Well, Thomas Edison had a nemesis, and his name was Nikola Tesla. If history had any sense of occasion, the two would have died in a duel atop a volcano, fighting with Tesla Sabres (Like light-sabers, but with lightening instead of light).

Nikola Tesla is perhaps the closest thing we have to Geek Jesus. He is most famous for creating giant, lightening spewing towers called Tesla Coils. The guy is rumoured to have design death rays, earthquake machines and other contraptions which he liked to test out on Mark Twain.

One of Tesla’s foresights was the discover of Alternating Current, the basis for our entire electrical infrastructure. This is what caused his long-standing rivalry with Edison, who had already invested millions in the less effective Direct Current.

However, another of Tesla’s insights, while Edison was still running around talking about the wonders of coal and oil, was to write in Century Magazine in 1900: “Whatever our resources of primary energy may be in the future, we must, to be rational, obtain it without consumption of any material.” 31 years before Edison would be heralded a visionary for saying the exact same thing.

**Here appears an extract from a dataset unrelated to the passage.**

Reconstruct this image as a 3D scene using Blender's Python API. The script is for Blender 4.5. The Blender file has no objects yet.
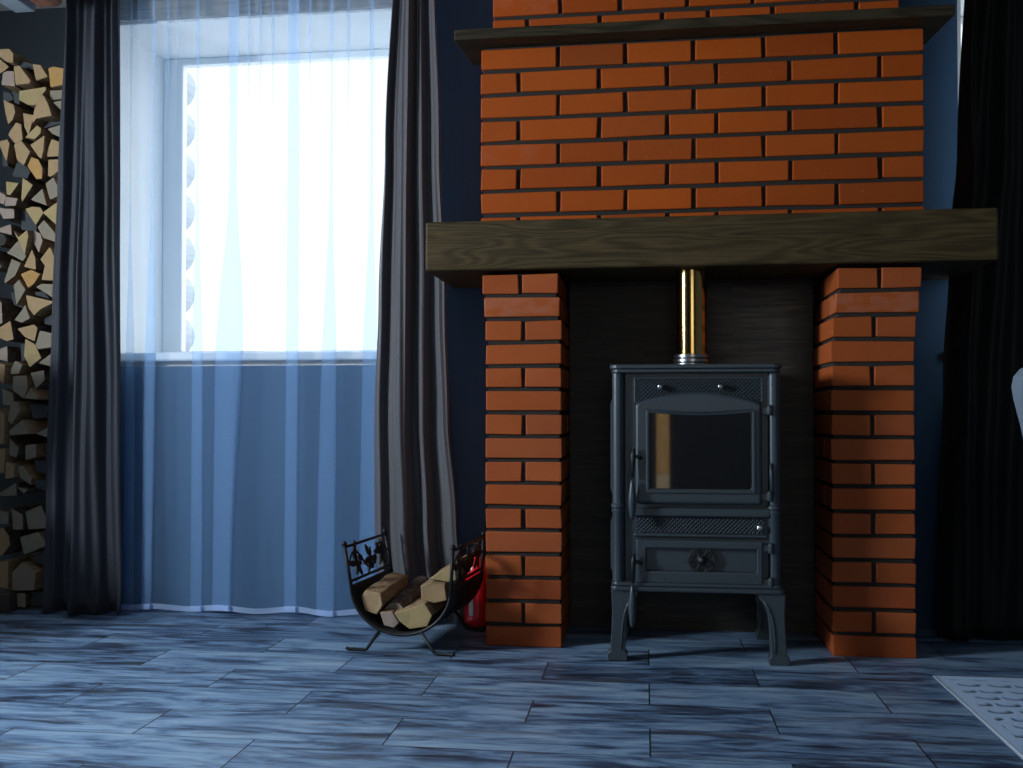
import bpy, bmesh, math, random
from mathutils import Vector, Matrix, noise as mnoise

random.seed(7)
PI = math.pi
scene = bpy.context.scene
COL = scene.collection

# ------------------------------------------------------------------ helpers
def tag(o, label=None, cat=None, group=None, kind=None):
    if label: o['label'] = label
    if cat: o['category'] = cat
    if group: o['group'] = group
    if kind: o['kind'] = kind
    return o

def wloc(p):
    v = Vector((0, 0, 0))
    while p is not None:
        v += Vector(p.location); p = p.parent
    return v

def empty(name, loc, **kw):
    o = bpy.data.objects.new(name, None)
    o.empty_display_size = .05
    o.location = loc
    COL.objects.link(o)
    return tag(o, **kw)

def obj(name, bm, mats, parent=None, smooth=False, bevel=0, seg=2, solid=0, sub=0, **kw):
    """bm is in world coordinates; the object gets a local origin (its base, or its parent's origin)."""
    bmesh.ops.recalc_face_normals(bm, faces=bm.faces)
    if parent is None:
        xs = [v.co.x for v in bm.verts]; ys = [v.co.y for v in bm.verts]; zs = [v.co.z for v in bm.verts]
        org = Vector(((min(xs)+max(xs))/2, (min(ys)+max(ys))/2, min(zs)))
    else:
        org = wloc(parent)
    for v in bm.verts: v.co -= org
    me = bpy.data.meshes.new(name)
    bm.to_mesh(me); bm.free()
    for m in (mats if isinstance(mats, (list, tuple)) else [mats]): me.materials.append(m)
    if smooth:
        for p in me.polygons: p.use_smooth = True
    o = bpy.data.objects.new(name, me)
    COL.objects.link(o)
    if parent is None: o.location = org
    else: o.parent = parent
    if solid:
        s = o.modifiers.new('thickness', 'SOLIDIFY'); s.thickness = solid; s.offset = 0
    if bevel:
        b = o.modifiers.new('soft_edges', 'BEVEL'); b.width = bevel; b.segments = seg
        b.limit_method = 'ANGLE'; b.angle_limit = math.radians(40)
    if sub:
        s = o.modifiers.new('smooth', 'SUBSURF'); s.levels = sub; s.render_levels = sub
    return tag(o, **kw)

def box(bm, x0, x1, y0, y1, z0, z1, jit=0, bev=0, mi=0):
    vs = [bm.verts.new((x + random.uniform(-jit, jit), y + random.uniform(-jit, jit), z + random.uniform(-jit, jit)))
          for x in (x0, x1) for y in (y0, y1) for z in (z0, z1)]
    fs = [bm.faces.new([vs[i] for i in q]) for q in
          ((0, 1, 3, 2), (4, 6, 7, 5), (0, 4, 5, 1), (2, 3, 7, 6), (0, 2, 6, 4), (1, 5, 7, 3))]
    for f in fs: f.material_index = mi
    if bev:
        es = list({e for f in fs for e in f.edges})
        bmesh.ops.bevel(bm, geom=es, offset=bev, segments=2, affect='EDGES', profile=.5)
    return fs

def tube(bm, pts, r, n=8, cap=True, flat=None):
    """tube along points; r a number or a list of radii."""
    pts = [Vector(p) for p in pts]
    rs = r if isinstance(r, (list, tuple)) else [r]*len(pts)
    rings = []
    up0 = None
    for i, p in enumerate(pts):
        d = (pts[min(i+1, len(pts)-1)] - pts[max(i-1, 0)]).normalized()
        a = up0 if up0 is not None else (Vector((0, 0, 1)) if abs(d.z) < .9 else Vector((0, 1, 0)))
        u = (a - d*a.dot(d)).normalized(); up0 = u
        w = d.cross(u)
        rings.append([bm.verts.new(p + (u*math.cos(2*PI*k/n) + w*math.sin(2*PI*k/n))*rs[i]) for k in range(n)])
    for a, b in zip(rings, rings[1:]):
        for k in range(n): bm.faces.new((a[k], a[(k+1) % n], b[(k+1) % n], b[k]))
    if cap:
        bm.faces.new(rings[0][::-1]); bm.faces.new(rings[-1])

def lathe(bm, prof, c, axis='Z', n=24, cap=True):
    """prof: (radius, height) pairs about an axis through c."""
    rings = []
    for r, h in prof:
        ring = []
        for k in range(n):
            a = 2*PI*k/n; x, y = r*math.cos(a), r*math.sin(a)
            co = {'Z': (x, y, h), 'Y': (x, h, y), 'X': (h, x, y)}[axis]
            ring.append(bm.verts.new((c[0]+co[0], c[1]+co[1], c[2]+co[2])))
        rings.append(ring)
    for a, b in zip(rings, rings[1:]):
        for k in range(n): bm.faces.new((a[k], a[(k+1) % n], b[(k+1) % n], b[k]))
    if cap:
        bm.faces.new(rings[0][::-1]); bm.faces.new(rings[-1])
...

He advocated the use of windpower, solar power or, his personal favourite, geothermal energy plants. His designs for a floating geothermal energy plant were published in the New York Times shortly before Edison suggested that renewable energy might be a good thing, but by then it was widely considered that we’d have enough oil for everything for ever.

Only now are offshore wind, solar panels and nuclear power being considered as realistic options.